На обратном пути Чарли стал преодолевать крутой склон под острым углом — и его нарты, обогнав «скиду», опрокинулись. Переворачивая их в нормальное положение, он заметил, что с каждой стороны пять из восьми стальных опорных стоек между полозьями и платформой сломались. Я проверил свои нарты и обнаружил то же самое. Нарты Олли оказались целы. Дальнейшее обследование показало, что и сами платформы слегка прогнулись. Когда до меня дошел весь смысл этого весьма неприятного открытия, я понял, что наше путешествие под угрозой. В Ривингене у меня было двое запасных деревянных нарт, предназначавшихся для работы в самом лагере, однако запасных стальных нарт не было. После успешных испытаний в Арктике я считал, что они вообще не ломаются.
Моя ошибка состояла в том, что я решил, будто антарктическая модель по всем параметрам, за исключением длины, совпадающая с моделью, окажется такой же прочной. Вероятно, так оно и было, но я совершил глупость — разрешил членам экипажа, разгружавшим судно, пользоваться этими нартами для перевозки бочек с горючим в глубь побережья. Иногда они грузили на них по три разом. Для этого у нас были большие деревянные нарты, однако я слишком поторопился закончить выгрузку. Конечно, теперь уже было поздно «оплакивать пролитое молоко», поэтому я решил отремонтировать нарты позднее, за зиму.

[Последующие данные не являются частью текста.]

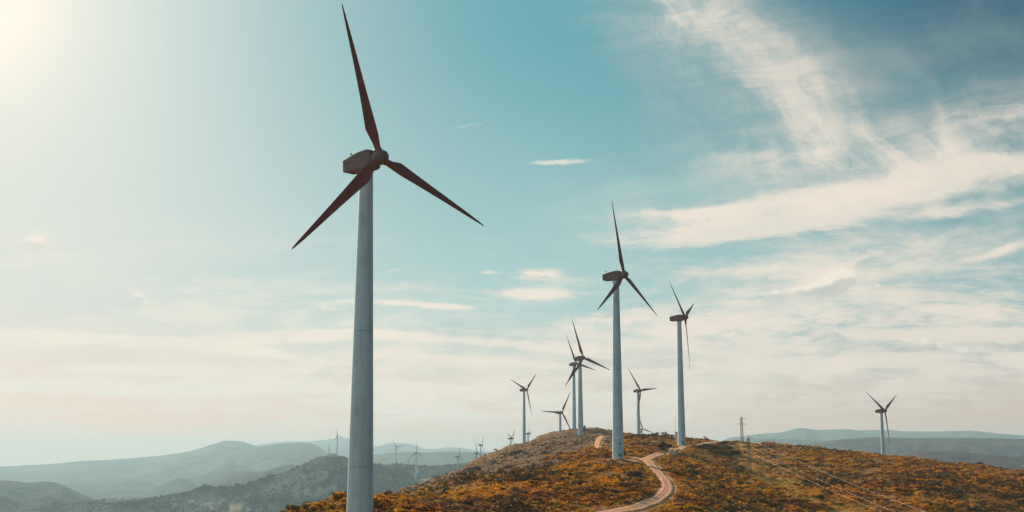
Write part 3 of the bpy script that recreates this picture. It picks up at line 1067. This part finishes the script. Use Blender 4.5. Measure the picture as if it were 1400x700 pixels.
def turbine(idx):
    key, hubpx, Y, yawd, phi, lab = TURBINES[idx]
    h, top, ya = TP[idx]
    near = Y < 1400
    if near:
        gz = float(surf(top[0], top[1])[0])
    else:
        gz = far_surf(top[0], top[1])
    base = {'t2': None}.get(key)
    H = top[2] - gz
    if not near:
        H = max(58.0, min(H, 90)) if H < 90 else 64.0
    if key in ('t1209', 't785', 't768', 't716', 't874'):
        H = max(H, 50)
    bz = top[2] - H
    root = bpy.data.objects.new('wind_turbine', None)
    COL.objects.link(root)
    root.location = (top[0], top[1], bz)
    root.rotation_euler = (0, 0, ya)
    root.empty_display_size = 3
    prop(root, lab, 'wind turbine', 'wind turbines along the ridge')
    rb, rt = 1.88, 1.05
    if key == 'main':
        rb = 2.15
    prof = [(rb - (rb - rt) * (t ** 1.0), H * t) for t in np.linspace(0, 1, 14)]
    prof[0] = (rb, -1.5)
    tw = link('tower', lathe(prof, 48, M_TOWER, 'tower'), root)
    if Y < 1300:
        for fz in ((13.2 / H, 34.0 / H) if key == 'main' else (.17, .5)):
            rr = rb - (rb - rt) * fz
            s = link('flange_seam', lathe([(rr, -.05), (rr + .02, -.045), (rr + .02, .045), (rr, .05)], 48, M_SEAM, 'flange_seam'), tw)
            s.location = (0, 0, H * fz)
        if Y < 800:
            d = MB()
            ang = -math.pi / 2 - ya + 0.18
            for zc, ww, hh, bb in ((3.2, .95, 2.1, 0), (5.0, .5, .42, 1), (1.35, .8, .5, 1), (3.7, .42, .3, 1)):
                rr = rb - (rb - rt) * zc / H
                dk = MB() if bb else d
                dk.box((math.cos(ang) * (rr + .01 + (0.04 if bb else 0)), math.sin(ang) * (rr + .01 + (0.04 if bb else 0)), zc), (.12, ww, hh), ang)
                if bb:
                    link('vent', dk.mesh('vent', M_DARK), tw)
            do = link('door', d.mesh('door', M_TOWER), tw)
            sb = MB()
            for q in range(6):
                rr = rb + .35
                sb.box((math.cos(ang) * (rr + .28 * q), math.sin(ang) * (rr + .28 * q), 2.05 - .35 * q), (.3, 1.1, .06), ang)
            for sgn in (-1, 1):
                ox, oy = -math.sin(ang) * .55 * sgn, math.cos(ang) * .55 * sgn
                sb.tube([(math.cos(ang) * (rb + .2) + ox, math.sin(ang) * (rb + .2) + oy, 3.1), (math.cos(ang) * (rb + 2.0) + ox, math.sin(ang) * (rb + 2.0) + oy, 1.0)], .035, 6)
            link('access_stairs', sb.mesh('access_stairs', M_STEEL), root)
            link('foundation', lathe([(2.7, -1.2), (2.7, .02), (2.6, .08), (rb, .1)], 40, M_CONC, 'foundation'), root)
    nac = link('nacelle', ME_NAC, root)
    nac.location = (0, 0, H + .12)
    nac.rotation_euler = (-R(3.5), 0, 0)
    if Y < 1400:
        link('wind_sensor', ME_ANEM, nac)
        link('vent_grille', ME_VENT, nac)
        link('roof_hatch', ME_HATCH, nac)
        y_ = link('yaw_ring', ME_YAW, root)
        y_.location = (0, 0, H + .1)
    hp = Vector((0, -OVERHANG * math.cos(TILT), H + 1.35 + OVERHANG * math.sin(TILT)))
    T = Matrix.Translation(hp) @ Matrix.Rotation(-TILT, 4, 'X')
    hb = link('hub', ME_HUB, root)
    hb.matrix_local = T
    for k in range(3):
        q = R(phi + 120 * k)
        Mx = T @ Matrix.Rotation(math.pi / 2 - q, 4, 'Y')
        b = link('blade', ME_BLADE, root)
        b.matrix_local = Mx
        if Y < 1400:
            c = link('blade_collar', ME_COLLAR, b)
    return root


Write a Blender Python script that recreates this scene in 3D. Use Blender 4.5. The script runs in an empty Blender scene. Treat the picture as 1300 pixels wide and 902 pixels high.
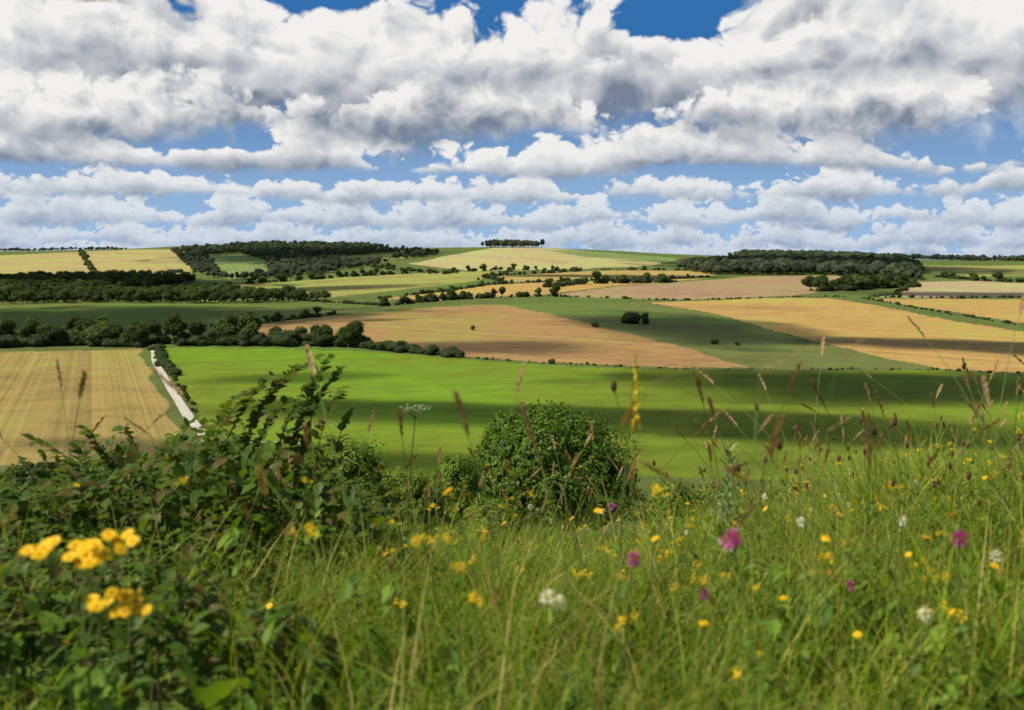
import bpy, math, numpy as np
from mathutils import Vector, Matrix
rng=np.random.default_rng(7)
sc=bpy.context.scene
sc.view_settings.view_transform='Standard'; sc.view_settings.look='None'; sc.view_settings.exposure=0
# ================= terrain height =================
D=np.array([220,350,500,700,1000,1500,2000,2600,3200,3800,4500,6000,9000.])
T=np.array([[1.5,0,0.3,2,2,3,6,21,51,88,84,60,40],
 [1.5,0,0.3,2.5,3,3,8,25,56,93,125,90,60],
 [1.5,0,0.3,1.5,7,11,21,44,76,104,95,80,60],
 [1.5,0,0.3,1.2,2.5,7,16,29,43,62,70,60,50],
 [1.5,0,0.0,0.5,1.0,3,8,18,31,42,50,50,50]],float)
U=np.array([-.514,-.257,0,.257,.514])
ND=np.array([0,2,3,6,10,20,44,100,150,185,220.]); NZ=np.array([55.15,55.08,54.9,54.0,52.6,49.6,43,27.5,14,6,1.5])
def hermite(xs,ys,x):
    m=np.zeros_like(ys); dx=np.diff(xs); sl=np.diff(ys)/dx
    m[1:-1]=(sl[1:]+sl[:-1])/2; m[0]=sl[0]; m[-1]=sl[-1]
    x=np.clip(x,xs[0],xs[-1]); i=np.clip(np.searchsorted(xs,x)-1,0,len(xs)-2)
    h=dx[i]; t=(x-xs[i])/h
    return ((2*t**3-3*t**2+1)*ys[i]+(t**3-2*t**2+t)*h*m[i]+(-2*t**3+3*t**2)*ys[i+1]+(t**3-t**2)*h*m[i+1])
def ss(x,a,b):
    t=np.clip((x-a)/(b-a),0,1); return t*t*(3-2*t)
def G(x,y):
    x=np.atleast_1d(np.asarray(x,float)); y=np.atleast_1d(np.asarray(y,float))
    r=np.hypot(x,y); az=np.arctan2(x,y); ac=np.clip(az,-.87,.87)
    d=r*np.cos(ac); u=np.tan(ac)
    cols=np.stack([hermite(D,T[i],d) for i in range(5)],0)
    uu=np.clip(u,U[0],U[-1]); i=np.clip(np.searchsorted(U,uu)-1,0,3); t=(uu-U[i])/(U[i+1]-U[i]); t=t*t*(3-2*t)
    n=np.arange(len(d)); far=cols[i,n]*(1-t)+cols[i+1,n]*t
    near=hermite(ND,NZ,d)+.37*ss(x,.4,2.6)*(1-ss(d,7,14))*ss(d,1.5,3.5)
    z=np.where(d<220,near,far)
    w=ss(np.abs(az),1.5,2.3); z=z*(1-w)+55.1*w
    z=z+ss(d,650,1500)*(1.2*np.sin(x/190+1)*np.cos(y/260)+.7*np.sin(x/83+y/140))
    z=z+(1-ss(d,60,200))*ss(d,8,30)*(.5*np.sin(x/5.3+2)*np.cos(y/6.1)+.25*np.sin(x/2.1+y/2.7))
    return z
def G1(x,y): return float(G(x,y)[0])
# ================= node helpers =================
class E:
    nt=None
    def __init__(s,v): s.v=v
    @staticmethod
    def m(op,*a):
        n=E.nt.nodes.new("ShaderNodeMath"); n.operation=op
        for i,x in enumerate(a): E.put(n.inputs[i],x)
        return E(n.outputs[0])
    @staticmethod
    def put(inp,x):
        if isinstance(x,E): E.nt.links.new(x.v,inp)
        else: inp.default_value=x
    def __add__(a,b): return E.m('ADD',a,b)
    __radd__=__add__
    def __sub__(a,b): return E.m('SUBTRACT',a,b)
    def __rsub__(a,b): return E.m('SUBTRACT',b,a)
    def __mul__(a,b): return E.m('MULTIPLY',a,b)
    __rmul__=__mul__
    def __truediv__(a,b): return E.m('DIVIDE',a,b)
def sstep(x,a,b,lo=0.,hi=1.):
    n=E.nt.nodes.new("ShaderNodeMapRange"); n.interpolation_type='SMOOTHSTEP'
    E.put(n.inputs['Value'],x); n.inputs['From Min'].default_value=a; n.inputs['From Max'].default_value=b
    n.inputs['To Min'].default_value=lo; n.inputs['To Max'].default_value=hi
    return E(n.outputs['Result'])
def vec(x,y,z=0.):
    n=E.nt.nodes.new("ShaderNodeCombineXYZ")
    for i,q in enumerate((x,y,z)): E.put(n.inputs[i],q)
    return E(n.outputs[0])
def noise(v,scale=1,detail=4,rough=.5,dim='2D',out=0):
    n=E.nt.nodes.new("ShaderNodeTexNoise"); n.noise_dimensions=dim
    if v is not None: E.put(n.inputs['W' if dim=='1D' else 'Vector'],v)
    n.inputs['Scale'].default_value=scale; n.inputs['Detail'].default_value=detail; n.inputs['Roughness'].default_value=rough
    return E(n.outputs[out])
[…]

Когда с туннелями было покончено, мы возобновили тренировки в районе лагеря, где, казалось, не было трещин. Для начала Олли распаковал свой бур и набрал образцов льда от поверхности до глубины десять метров. Ему предстояло проделывать подобные операции на маршруте на каждом градусе широты. Затем, поскольку ни он, ни Чарли не имели опыта хождения на лыжах по пересеченной местности, я проложил полумильную трассу, и они бегали там ежедневно, а позднее ходили даже по плато Ривингена. В начале марта мы стали тренироваться в буксировке легких саней, постоянно увеличивая расстояния. Если мы все-таки пересечем Антарктиду, настанет день, когда нам придется тянуть за собой такие сани в Антарктиде по гористой местности, где не пройдут «скиду». Овладеть этим искусством мы могли только здесь, в Ривингене, пока солнце окончательно не скрылось.